En febrero de 2019 Vicente Villarrocha presentó su segunda individual en la galería A del Arte. La llamó Evidenziatori, como la marca de rotuladores fluorescentes que Carmen Rodrigo, su compañera, había dejado en la mesa. Buen título, pensó, para evidenciar una singular relación temporal con el espacio. El espacio: Venecia. El tiempo: todo lo allí vivido. Espacio y tiempo confluyeron en aquella secuencia de pinturas, quizás las más autobiográficas, que eran los «sueños de vedutista»; en realidad, escribió Vicente, protegido en la firma de B. Gimeno, «fragmentos de un no lugar, arruinado», un «cementerio de felicidad», al decir de Proust.

Las huellas que Vicente Villarrocha pintó en muchas de sus obras, junto a puentes a la deriva, «sin otro lado», forman parte ya de la marca de agua de Venecia, la ciudad que le apasionó hasta el punto de convertirla en motivo de sus reflexiones sobre la Pintura, con mayúscula, asunto único de toda su obra y de su vida misma.

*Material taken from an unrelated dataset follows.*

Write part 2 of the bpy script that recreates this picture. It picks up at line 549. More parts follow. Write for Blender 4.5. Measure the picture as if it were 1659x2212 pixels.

Pintar, enseñar, escribir y hablar de pintura ocuparon sus mejores momentos, que compartimos con gozo.

Regreso a Venecia con Joseph Brodsky en esta fría mañana de invierno para sentir el aliento de Vicente, en el anhelo de imaginarlo en una noche desapacible pero invadido por una felicidad absoluta, cuando sus orificios nasales recibían el azote de algo que siempre había sido sinónimo de ese sentimiento, el olor de algas heladas. Nos veremos en Venecia, amigo.